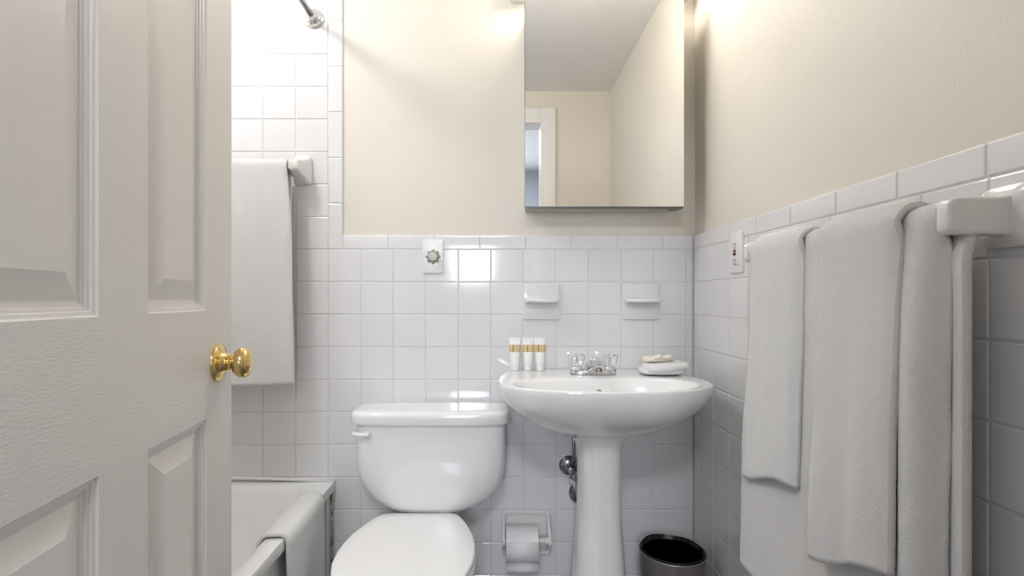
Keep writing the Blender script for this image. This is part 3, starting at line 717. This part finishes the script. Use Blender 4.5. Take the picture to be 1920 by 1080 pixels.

--

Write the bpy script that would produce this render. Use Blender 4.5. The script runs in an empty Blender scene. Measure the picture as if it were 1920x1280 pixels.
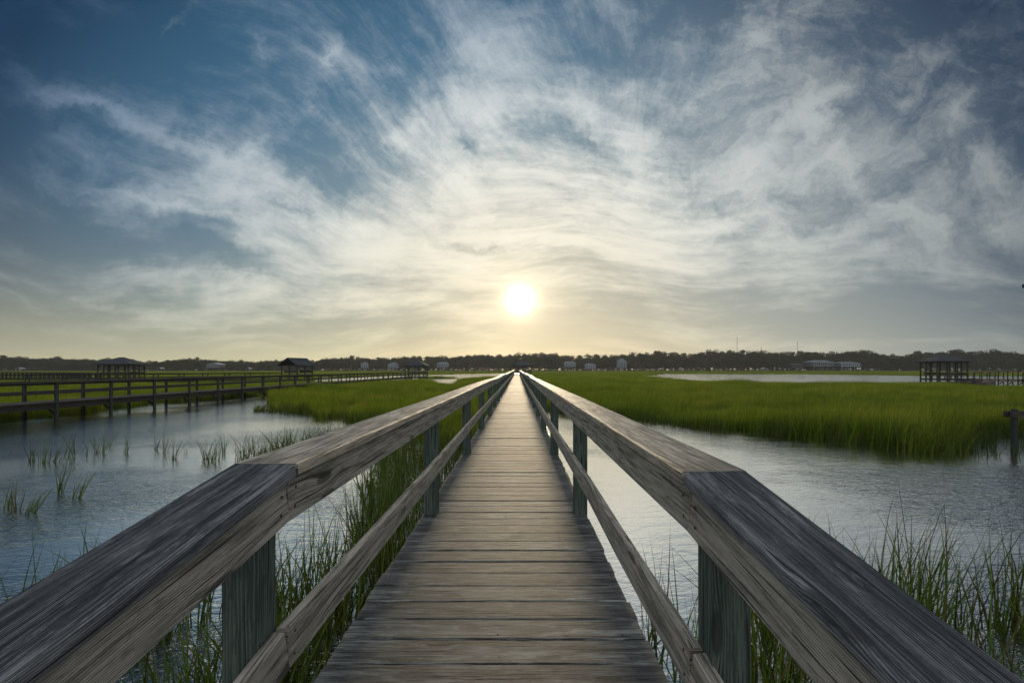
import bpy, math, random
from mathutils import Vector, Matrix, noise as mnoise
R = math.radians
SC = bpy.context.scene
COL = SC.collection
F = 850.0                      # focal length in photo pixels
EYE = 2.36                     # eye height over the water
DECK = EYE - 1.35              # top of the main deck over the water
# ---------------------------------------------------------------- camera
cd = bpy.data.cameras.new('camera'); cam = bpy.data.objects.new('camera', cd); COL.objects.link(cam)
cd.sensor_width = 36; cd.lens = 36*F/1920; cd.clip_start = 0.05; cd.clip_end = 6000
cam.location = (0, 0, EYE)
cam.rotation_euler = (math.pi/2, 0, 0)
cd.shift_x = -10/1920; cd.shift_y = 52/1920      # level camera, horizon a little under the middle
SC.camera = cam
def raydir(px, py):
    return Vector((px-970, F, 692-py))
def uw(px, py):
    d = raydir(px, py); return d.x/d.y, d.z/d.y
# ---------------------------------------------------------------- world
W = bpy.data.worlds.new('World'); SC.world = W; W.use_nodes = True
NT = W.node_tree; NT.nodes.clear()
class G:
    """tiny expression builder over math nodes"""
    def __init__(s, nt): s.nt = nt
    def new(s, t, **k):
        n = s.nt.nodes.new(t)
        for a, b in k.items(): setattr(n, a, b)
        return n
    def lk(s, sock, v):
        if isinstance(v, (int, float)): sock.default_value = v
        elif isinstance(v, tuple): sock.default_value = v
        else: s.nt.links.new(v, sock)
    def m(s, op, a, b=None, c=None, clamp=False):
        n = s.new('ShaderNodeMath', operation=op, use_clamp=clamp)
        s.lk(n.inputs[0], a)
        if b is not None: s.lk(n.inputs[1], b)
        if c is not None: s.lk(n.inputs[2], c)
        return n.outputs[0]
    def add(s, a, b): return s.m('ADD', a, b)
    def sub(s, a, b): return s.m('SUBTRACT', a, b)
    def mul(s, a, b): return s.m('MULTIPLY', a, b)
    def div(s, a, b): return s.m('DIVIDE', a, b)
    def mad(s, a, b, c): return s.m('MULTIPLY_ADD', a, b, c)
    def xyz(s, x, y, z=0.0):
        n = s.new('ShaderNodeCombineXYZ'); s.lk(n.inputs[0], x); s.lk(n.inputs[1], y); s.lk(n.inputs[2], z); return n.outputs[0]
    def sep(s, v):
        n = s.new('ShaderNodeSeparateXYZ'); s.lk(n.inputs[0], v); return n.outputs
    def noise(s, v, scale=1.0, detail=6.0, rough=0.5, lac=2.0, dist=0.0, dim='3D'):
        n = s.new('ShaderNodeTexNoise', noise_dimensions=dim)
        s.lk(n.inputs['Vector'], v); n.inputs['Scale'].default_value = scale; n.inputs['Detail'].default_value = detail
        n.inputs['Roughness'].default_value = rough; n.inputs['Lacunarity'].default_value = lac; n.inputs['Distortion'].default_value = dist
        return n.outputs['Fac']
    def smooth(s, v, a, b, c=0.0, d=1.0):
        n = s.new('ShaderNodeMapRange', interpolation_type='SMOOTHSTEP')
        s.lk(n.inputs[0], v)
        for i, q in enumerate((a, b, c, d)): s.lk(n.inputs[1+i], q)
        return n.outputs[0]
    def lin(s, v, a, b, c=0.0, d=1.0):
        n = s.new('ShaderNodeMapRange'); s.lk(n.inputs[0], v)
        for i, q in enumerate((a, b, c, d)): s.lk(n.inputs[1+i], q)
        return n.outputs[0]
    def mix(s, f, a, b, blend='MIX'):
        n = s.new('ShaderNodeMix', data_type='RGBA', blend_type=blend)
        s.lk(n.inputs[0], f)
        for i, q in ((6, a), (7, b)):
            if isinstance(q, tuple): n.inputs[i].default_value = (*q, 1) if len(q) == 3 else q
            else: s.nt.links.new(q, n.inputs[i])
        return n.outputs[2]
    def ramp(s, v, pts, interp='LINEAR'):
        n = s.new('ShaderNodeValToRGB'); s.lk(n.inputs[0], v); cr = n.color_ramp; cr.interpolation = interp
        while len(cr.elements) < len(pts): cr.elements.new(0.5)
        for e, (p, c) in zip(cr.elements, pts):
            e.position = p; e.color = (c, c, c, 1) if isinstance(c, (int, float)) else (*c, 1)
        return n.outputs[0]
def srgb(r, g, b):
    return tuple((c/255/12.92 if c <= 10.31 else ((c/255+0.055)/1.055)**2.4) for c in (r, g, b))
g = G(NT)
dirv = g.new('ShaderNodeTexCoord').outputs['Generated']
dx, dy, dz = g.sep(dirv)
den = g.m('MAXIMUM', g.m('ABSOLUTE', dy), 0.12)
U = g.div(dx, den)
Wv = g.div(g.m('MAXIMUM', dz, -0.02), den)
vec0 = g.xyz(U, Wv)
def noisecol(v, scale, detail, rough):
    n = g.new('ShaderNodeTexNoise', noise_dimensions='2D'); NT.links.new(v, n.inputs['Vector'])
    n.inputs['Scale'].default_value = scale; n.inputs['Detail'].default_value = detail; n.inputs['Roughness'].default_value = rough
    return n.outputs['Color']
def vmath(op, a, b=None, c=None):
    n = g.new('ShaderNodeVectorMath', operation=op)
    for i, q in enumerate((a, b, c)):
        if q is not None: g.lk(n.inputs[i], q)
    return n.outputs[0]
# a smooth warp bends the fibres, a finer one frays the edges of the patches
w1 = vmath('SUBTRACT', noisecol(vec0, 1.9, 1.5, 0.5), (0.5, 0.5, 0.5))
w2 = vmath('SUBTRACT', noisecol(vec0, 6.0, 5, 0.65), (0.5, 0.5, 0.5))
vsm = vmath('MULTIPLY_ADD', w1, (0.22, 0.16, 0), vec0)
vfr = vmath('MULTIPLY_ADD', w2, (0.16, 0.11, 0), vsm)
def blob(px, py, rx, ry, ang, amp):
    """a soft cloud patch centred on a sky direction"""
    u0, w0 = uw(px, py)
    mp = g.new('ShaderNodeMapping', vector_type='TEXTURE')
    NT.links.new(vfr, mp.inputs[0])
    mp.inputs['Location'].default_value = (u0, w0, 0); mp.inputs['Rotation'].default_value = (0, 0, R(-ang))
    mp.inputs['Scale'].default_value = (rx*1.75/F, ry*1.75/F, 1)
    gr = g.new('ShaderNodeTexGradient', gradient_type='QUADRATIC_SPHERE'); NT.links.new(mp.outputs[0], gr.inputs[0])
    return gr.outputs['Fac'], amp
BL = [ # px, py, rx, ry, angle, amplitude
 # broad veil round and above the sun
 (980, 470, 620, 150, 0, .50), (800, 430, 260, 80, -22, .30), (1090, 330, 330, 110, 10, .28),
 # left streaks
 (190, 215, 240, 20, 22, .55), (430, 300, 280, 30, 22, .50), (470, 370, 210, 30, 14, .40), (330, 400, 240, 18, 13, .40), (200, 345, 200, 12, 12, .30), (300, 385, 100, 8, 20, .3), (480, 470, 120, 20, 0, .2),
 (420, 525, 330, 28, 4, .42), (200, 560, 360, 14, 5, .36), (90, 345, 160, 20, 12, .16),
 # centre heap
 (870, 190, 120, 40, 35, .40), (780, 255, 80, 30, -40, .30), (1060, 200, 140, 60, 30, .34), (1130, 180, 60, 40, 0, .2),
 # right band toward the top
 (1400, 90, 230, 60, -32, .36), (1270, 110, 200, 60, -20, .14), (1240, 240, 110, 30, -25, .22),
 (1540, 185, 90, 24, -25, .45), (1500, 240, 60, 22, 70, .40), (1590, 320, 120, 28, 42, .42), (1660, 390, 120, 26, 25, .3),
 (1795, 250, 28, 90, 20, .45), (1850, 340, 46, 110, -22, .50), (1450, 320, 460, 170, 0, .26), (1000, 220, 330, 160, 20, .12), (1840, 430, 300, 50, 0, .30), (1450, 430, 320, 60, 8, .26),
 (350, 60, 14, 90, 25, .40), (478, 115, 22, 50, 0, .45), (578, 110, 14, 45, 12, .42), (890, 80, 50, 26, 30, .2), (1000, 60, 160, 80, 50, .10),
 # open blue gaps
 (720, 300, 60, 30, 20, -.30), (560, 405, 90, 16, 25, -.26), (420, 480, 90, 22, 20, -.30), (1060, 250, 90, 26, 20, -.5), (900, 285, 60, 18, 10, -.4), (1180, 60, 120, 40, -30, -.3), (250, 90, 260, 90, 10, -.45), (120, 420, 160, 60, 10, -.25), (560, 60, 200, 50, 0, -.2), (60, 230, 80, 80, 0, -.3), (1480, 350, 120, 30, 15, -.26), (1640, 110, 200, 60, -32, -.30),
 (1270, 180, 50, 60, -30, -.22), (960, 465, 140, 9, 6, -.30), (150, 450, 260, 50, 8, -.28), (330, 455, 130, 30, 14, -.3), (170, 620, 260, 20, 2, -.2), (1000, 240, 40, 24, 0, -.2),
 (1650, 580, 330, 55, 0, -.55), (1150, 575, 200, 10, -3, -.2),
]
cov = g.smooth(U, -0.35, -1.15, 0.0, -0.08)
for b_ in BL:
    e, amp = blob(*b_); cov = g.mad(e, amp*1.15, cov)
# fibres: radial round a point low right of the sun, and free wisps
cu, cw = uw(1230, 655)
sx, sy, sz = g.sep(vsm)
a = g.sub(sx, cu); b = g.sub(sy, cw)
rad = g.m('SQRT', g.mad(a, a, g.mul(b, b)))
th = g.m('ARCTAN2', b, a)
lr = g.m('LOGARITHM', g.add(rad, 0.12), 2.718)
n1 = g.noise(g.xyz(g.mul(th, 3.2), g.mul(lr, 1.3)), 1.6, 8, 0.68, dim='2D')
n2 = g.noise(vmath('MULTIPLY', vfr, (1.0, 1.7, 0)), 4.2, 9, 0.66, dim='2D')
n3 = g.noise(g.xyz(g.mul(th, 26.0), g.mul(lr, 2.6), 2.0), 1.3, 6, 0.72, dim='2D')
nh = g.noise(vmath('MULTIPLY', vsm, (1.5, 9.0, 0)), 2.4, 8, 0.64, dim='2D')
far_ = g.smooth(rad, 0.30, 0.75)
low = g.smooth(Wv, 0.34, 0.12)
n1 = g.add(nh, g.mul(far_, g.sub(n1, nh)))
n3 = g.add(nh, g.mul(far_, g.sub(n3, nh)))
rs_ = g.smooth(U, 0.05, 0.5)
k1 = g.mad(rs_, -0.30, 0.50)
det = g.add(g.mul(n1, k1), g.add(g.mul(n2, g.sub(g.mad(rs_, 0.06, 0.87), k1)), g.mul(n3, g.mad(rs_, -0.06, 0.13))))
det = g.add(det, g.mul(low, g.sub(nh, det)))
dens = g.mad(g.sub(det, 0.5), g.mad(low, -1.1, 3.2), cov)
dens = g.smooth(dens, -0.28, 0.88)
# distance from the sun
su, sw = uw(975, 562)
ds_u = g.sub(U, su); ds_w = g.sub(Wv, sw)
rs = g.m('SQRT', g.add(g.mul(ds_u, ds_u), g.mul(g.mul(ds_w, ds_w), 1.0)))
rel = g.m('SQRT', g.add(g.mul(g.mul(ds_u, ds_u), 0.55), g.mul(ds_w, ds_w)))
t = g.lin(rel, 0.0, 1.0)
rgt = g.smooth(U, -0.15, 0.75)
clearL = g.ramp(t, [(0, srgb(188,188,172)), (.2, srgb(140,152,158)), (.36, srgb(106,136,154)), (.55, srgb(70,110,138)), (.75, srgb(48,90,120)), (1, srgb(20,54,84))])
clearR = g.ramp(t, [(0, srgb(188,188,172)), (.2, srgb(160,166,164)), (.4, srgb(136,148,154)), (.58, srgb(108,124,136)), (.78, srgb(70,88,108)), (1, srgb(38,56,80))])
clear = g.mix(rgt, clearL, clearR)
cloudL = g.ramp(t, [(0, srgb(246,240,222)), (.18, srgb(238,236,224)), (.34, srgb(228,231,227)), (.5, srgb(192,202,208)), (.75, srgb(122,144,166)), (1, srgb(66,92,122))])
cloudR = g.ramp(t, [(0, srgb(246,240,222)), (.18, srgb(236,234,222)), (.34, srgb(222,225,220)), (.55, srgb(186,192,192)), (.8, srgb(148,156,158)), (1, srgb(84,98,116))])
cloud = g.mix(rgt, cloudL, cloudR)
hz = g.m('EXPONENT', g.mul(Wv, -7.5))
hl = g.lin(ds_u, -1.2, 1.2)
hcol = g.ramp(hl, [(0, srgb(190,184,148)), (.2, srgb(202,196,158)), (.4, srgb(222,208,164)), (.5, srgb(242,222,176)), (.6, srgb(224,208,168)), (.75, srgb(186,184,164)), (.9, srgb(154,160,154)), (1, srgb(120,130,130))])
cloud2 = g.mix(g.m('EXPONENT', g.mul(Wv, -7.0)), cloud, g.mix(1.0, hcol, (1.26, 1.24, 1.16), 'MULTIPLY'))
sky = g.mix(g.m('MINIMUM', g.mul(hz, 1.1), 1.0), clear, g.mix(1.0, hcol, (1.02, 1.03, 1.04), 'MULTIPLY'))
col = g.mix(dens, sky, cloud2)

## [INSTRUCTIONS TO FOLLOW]
What is the number of lines above that contain "scene"? Answer with that number only.

## [FULL ANSWER]
2